Así escribo el poema. Doy un paso.
La de Ruiz Rosas es una poesía de la introspección. Pero incluso en los momentos de un cierto lirismo, es más bien impermeable al surrealismo. Es como un poeta que siempre controla su materia, eso me parece remarcable justamente porque hay un momento en que la poesía, en que los poetas, digo en la tradición del siglo XX, después de todas las rupturas, pierden una cierta capacidad de controlar la materia, de igual manera que los artistas o los músicos, al haber roto con su propia tradición, al buscar lo nuevo. Hay poetas que son geniales en eso pero hay otros que se pierden. Volvemos a un momento en que encontramos a alguien que está hablando evidentemente de una vida contemporánea, esos poemas en que habla de fólderes, carpetas, hay objetos de una vida del siglo XX, pero hay un control de esa materia, como quizá ya en otros poetas contemporáneos no la encontramos. Y luego no hay nunca el amparo de la cita prestigiosa, uno ve por ejemplo, en el primer soneto, que está la tradición mística española, pero no hay el recurso a la cita prestigiosa, más bien hay la evocación de la lectura reelaborada en la propia voz.
Me parece que es muy interesante esta figura del poeta, yo diría, deliberadamente menor. Del poeta que de alguna manera no busca, digamos, esa vida cosmopolita de tertulias, de revistas, de viajes, de festivales, sino que encuentra su lugar en un cierto retiro y va haciendo como una obra de elaboración lenta en la que apuesta realmente a la solidez más que a la rápida difusión; una vez más, con Mallarmé: a cambiarse en eternidad, en poema vivo más allá de la muerte. Evidentemente simpatizo mucho con eso porque creo que es la manera en que se hacen las grandes obras, y como nosotros vivimos en Barcelona que es como la Arequipa de España…

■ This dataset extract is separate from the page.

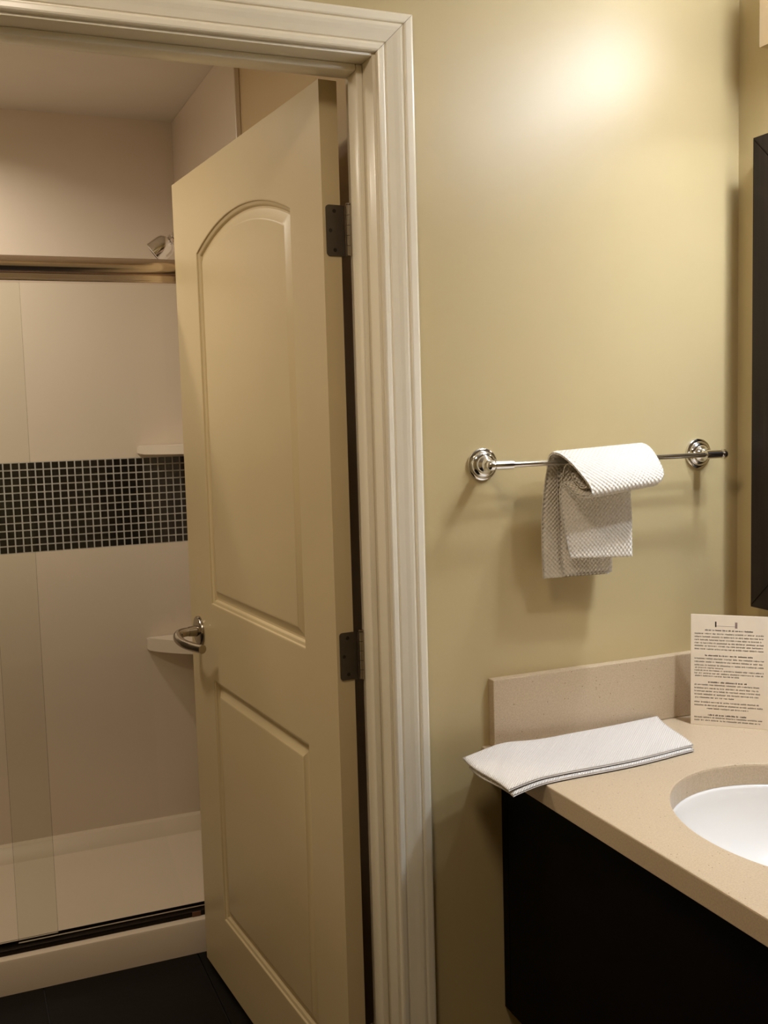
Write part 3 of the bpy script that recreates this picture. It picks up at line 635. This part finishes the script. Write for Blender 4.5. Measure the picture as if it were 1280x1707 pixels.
def text_line(x0, x1, z, h_, centred=False, bold=1.0):
    x = x0
    while x < x1:
        nl = rr.randint(2, 9)
        for _ in range(nl):
            if x > x1: break
            k = rr.random(); cwid = h_ * 0.55; s_ = h_ * 0.20 * bold
            hh = h_ * (0.72 if k > 0.3 else 1.0)
            bar2(bm, x, z, s_, hh)
            if k < 0.75: bar2(bm, x + cwid - s_, z, s_, h_ * 0.72)
            if k > 0.2: bar2(bm, x + s_, z + (h_ * 0.55 if k > 0.5 else 0), cwid - 2 * s_, s_)
            if k > 0.6: bar2(bm, x + s_, z + h_ * 0.28, cwid - 2 * s_, s_)
            x += cwid + h_ * 0.18
        x += h_ * 0.55
HT = 0.0029; SCL = CH / 0.2075
def zl(px): return CH - (px - 176) / 1152 * CH    # rows measured down the card face
rows = [('h', 335), ('t', 372), ('t', 405), ('t', 437), ('t', 470), ('t', 500), ('t', 532), ('h', 598), ('t', 632), ('t', 665), ('t', 700), ('s', 728), ('t', 755), ('t', 785), ('s', 812),
        ('c', 875), ('t', 905), ('t', 940), ('t', 972), ('t', 1005), ('s', 1038), ('t', 1085), ('t', 1118), ('c2', 1150), ('c', 1218), ('t', 1245), ('t', 1275)]
for kind, py in rows:
    z = zl(py) - HT / 2
    if kind == 'h': text_line(0.026, 0.112, z, HT * 1.05, bold=1.3)
    elif kind == 'c': text_line(0.032, 0.100, z, HT * 1.1, bold=1.5)
    elif kind == 'c2': text_line(0.030, 0.105, z, HT)
    elif kind == 's': text_line(0.008, 0.050 + rr.random() * 0.05, z, HT)
    else: text_line(0.007, 0.122 + rr.random() * 0.010, z, HT)
tx = link('printed_text', bm, M['ink'], face); tx['kind'] = 'stuff'; tx['label'] = 'rows of small dark print'
bm = bmesh.new(); bar2(bm, 0.0440, zl(302), 0.0026, 0.0105); link('emblem_bar', bm, M['ink'], face)['label'] = 'dark upright bar of the printed emblem'
bm = bmesh.new(); bar2(bm, 0.0800, zl(308), 0.0042, 0.0115); bar2(bm, 0.0466, zl(292), 0.0334, 0.0006); link('emblem_bar', bm, M['ink_light'], face)['label'] = 'pale mauve bar and thin line of the printed emblem'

*(Rosario-Argentina, 1962). Poeta, ensayista, traductor, crítico literario. Se desempeña como profesor de la Facultad de Filología en la Universidad de Barcelona (España). Colabora habitualmente con diversas publicaciones, como el diario El País o la revista Letras Libres. Es miembro del consejo de dirección de la revista Diario de Poesía. Ha publicado en poesía: Poesía cinética (1999), El lago de los botes (2005), Cosas (2008), Pizza Margarita (2011), Contratiempo (2013); y en ensayo Orfeo en el quiosco de diarios. Ensayos sobre poesía (2007), Una profecía del pasado. Lugones y la invención del linaje de Hércules (2010), Historia universal de don Juan: nacimiento y vigencia de un mito moderno (2017). Ha traducido al español a Roberto Calasso, Giorgio Agamben, Sandro Penna, William Carlos Williams y John Ashbery, entre otros.
**(Lima-Perú, 1928 – Lima-Perú, 2018). Poeta. Residió en Arequipa (Perú) por más de sesenta años en donde fue un librero legendario e infatigable gestor y difusor cultural. Se desempeñó como director de la Biblioteca Municipal de Arequipa. Fue miembro correspondiente de la Academia Peruana de la Lengua desde 2007 y recibió la medalla del Ministerio de Cultura del Perú (2013). Ha publicado en poesía Sonetaje (1951), Esa noche vacía (1967), Urbe / Retorno a tiempos (1968), La sola palabra (1976), Arakné / dibujos de cristina gálvez (1972), Tienda de ultramarinos (1978), Vigilias del cristal y de la bruma (1978), Elogio de la danza (1980), Diálogo a solas (1982), Vecino de la muerte (1985), Llaki Urpi (1986), Poesía reunida (1990), La primera sílaba (2000), Obra poética (2009), Enigmas (2014), entre otros.